__THE REQUEST__
Extract exactly the run of lines starting at the line that holds "What Blender Python" and ending at the line that holds "COL = sc.collection", both included.

# Start of MATERIAL SUPPLIED

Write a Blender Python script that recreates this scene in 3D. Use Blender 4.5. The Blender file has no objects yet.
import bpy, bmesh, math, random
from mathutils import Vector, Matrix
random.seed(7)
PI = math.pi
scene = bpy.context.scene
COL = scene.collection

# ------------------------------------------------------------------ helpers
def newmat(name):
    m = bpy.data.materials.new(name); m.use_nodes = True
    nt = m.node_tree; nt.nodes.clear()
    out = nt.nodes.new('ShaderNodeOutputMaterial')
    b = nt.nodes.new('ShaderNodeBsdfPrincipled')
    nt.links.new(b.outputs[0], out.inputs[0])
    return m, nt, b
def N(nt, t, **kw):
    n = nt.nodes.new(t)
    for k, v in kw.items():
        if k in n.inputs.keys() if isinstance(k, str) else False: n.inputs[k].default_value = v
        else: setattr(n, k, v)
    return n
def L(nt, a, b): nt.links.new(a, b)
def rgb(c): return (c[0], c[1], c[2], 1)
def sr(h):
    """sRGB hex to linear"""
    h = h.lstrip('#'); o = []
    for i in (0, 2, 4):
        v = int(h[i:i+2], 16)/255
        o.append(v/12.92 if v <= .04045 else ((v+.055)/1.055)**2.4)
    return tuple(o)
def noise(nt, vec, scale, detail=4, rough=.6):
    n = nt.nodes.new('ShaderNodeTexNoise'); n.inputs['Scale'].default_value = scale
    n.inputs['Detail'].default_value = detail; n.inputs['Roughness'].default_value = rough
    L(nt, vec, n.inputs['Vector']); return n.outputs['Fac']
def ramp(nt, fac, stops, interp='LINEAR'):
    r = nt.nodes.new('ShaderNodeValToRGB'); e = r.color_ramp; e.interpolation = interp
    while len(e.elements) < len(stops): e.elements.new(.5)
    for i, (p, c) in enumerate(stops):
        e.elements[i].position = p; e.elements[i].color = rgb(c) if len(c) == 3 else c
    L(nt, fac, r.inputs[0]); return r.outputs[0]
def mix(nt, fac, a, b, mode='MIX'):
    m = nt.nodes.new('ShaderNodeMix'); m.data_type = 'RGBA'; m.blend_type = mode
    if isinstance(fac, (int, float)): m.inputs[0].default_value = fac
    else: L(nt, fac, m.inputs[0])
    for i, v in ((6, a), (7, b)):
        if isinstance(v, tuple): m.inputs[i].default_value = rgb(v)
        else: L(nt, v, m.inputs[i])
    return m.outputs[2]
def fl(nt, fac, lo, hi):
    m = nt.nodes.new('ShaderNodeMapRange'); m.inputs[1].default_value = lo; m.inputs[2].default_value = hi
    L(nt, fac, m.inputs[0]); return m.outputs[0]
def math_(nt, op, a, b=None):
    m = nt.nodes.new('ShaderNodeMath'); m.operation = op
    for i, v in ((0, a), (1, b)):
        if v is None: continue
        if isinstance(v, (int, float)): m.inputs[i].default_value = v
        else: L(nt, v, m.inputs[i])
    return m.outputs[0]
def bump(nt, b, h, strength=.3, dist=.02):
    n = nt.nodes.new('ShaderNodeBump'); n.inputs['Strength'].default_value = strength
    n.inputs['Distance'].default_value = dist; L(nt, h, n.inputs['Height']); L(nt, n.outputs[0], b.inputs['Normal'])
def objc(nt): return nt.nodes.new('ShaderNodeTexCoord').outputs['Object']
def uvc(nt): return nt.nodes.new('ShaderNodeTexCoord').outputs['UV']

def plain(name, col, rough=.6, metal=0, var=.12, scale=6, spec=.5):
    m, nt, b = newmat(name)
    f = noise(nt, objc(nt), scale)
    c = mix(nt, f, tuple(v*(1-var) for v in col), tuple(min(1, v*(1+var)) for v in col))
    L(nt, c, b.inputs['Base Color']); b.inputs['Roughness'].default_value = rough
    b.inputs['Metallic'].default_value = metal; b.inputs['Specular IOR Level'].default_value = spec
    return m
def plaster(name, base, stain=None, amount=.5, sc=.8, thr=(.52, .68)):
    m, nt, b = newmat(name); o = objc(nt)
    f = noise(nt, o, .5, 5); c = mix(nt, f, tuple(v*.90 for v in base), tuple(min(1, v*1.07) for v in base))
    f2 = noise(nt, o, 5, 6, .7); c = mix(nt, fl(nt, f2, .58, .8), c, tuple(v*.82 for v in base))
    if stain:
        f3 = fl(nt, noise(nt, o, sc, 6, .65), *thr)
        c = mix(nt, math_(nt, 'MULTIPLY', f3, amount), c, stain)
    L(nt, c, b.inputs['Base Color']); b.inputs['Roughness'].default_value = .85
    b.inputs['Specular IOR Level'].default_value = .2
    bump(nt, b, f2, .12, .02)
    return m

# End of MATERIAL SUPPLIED
# Start of MATERIAL SUPPLIED

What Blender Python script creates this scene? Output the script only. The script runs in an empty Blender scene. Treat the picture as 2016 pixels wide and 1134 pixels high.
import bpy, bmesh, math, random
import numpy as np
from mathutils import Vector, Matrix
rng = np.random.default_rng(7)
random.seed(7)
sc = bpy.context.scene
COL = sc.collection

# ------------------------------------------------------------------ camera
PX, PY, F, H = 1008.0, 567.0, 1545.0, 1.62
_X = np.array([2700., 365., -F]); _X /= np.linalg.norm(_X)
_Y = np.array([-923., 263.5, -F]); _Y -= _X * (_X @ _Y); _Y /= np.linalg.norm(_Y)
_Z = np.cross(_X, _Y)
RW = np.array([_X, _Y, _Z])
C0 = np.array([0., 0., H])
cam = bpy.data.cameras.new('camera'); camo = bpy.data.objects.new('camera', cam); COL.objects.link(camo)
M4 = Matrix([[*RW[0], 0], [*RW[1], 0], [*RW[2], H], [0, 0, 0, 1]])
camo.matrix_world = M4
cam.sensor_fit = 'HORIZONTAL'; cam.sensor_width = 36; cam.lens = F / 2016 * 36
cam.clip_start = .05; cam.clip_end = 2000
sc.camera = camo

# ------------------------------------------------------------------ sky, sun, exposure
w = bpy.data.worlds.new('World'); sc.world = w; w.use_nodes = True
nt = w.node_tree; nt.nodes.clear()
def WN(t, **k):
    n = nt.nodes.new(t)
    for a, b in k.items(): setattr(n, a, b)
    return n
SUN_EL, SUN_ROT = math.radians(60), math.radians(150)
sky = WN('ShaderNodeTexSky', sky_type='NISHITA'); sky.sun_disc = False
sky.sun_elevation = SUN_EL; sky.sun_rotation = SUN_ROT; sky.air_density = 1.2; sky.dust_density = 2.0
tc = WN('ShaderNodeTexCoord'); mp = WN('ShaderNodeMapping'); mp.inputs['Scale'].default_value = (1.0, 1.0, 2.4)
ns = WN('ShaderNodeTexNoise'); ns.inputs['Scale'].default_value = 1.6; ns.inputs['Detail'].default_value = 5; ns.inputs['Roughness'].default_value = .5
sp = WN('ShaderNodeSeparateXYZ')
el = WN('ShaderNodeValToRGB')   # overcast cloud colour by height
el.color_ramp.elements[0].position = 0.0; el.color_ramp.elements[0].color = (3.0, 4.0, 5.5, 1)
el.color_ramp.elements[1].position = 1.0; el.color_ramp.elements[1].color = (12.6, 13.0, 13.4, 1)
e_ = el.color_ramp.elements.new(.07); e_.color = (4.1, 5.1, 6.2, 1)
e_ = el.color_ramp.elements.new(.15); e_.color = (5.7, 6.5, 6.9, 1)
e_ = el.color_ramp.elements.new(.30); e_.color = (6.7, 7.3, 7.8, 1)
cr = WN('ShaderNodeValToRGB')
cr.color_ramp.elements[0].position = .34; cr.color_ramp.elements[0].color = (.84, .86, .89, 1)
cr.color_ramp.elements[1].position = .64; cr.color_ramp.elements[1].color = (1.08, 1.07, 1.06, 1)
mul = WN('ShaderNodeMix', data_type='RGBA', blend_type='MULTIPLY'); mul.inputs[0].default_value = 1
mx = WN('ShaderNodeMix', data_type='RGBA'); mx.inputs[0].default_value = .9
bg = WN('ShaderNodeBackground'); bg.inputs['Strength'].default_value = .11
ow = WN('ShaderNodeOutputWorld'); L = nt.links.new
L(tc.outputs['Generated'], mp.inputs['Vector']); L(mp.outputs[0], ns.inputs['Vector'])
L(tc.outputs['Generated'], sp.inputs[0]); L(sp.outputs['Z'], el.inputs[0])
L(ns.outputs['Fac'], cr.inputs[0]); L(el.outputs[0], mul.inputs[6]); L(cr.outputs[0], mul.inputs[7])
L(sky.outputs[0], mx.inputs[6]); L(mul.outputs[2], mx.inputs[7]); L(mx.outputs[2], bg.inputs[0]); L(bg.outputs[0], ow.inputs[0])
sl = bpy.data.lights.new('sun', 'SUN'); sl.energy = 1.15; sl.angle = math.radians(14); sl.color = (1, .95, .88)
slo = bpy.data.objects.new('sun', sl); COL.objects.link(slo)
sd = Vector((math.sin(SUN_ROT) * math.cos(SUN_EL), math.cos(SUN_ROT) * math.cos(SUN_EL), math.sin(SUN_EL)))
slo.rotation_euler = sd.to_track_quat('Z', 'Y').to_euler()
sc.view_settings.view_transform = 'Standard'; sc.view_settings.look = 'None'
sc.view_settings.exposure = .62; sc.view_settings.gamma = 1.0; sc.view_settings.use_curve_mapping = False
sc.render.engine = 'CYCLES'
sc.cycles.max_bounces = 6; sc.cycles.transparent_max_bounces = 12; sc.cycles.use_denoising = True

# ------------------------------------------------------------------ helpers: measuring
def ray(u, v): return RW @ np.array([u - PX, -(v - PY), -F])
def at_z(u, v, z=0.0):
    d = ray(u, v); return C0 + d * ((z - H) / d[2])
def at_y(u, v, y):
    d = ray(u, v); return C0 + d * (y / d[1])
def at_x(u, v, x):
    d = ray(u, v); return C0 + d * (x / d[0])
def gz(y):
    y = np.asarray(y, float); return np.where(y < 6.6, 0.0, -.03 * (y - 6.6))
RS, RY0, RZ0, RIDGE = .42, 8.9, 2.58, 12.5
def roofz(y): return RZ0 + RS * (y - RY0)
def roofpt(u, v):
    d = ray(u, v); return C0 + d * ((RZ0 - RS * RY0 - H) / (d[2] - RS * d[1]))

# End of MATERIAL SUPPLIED

__RESPONSE TO THIS EXERCISE__
What Blender Python script creates this scene? Output the script only. The script runs in an empty Blender scene. Treat the picture as 2016 pixels wide and 1134 pixels high.
import bpy, bmesh, math, random
import numpy as np
from mathutils import Vector, Matrix
rng = np.random.default_rng(7)
random.seed(7)
sc = bpy.context.scene
COL = sc.collection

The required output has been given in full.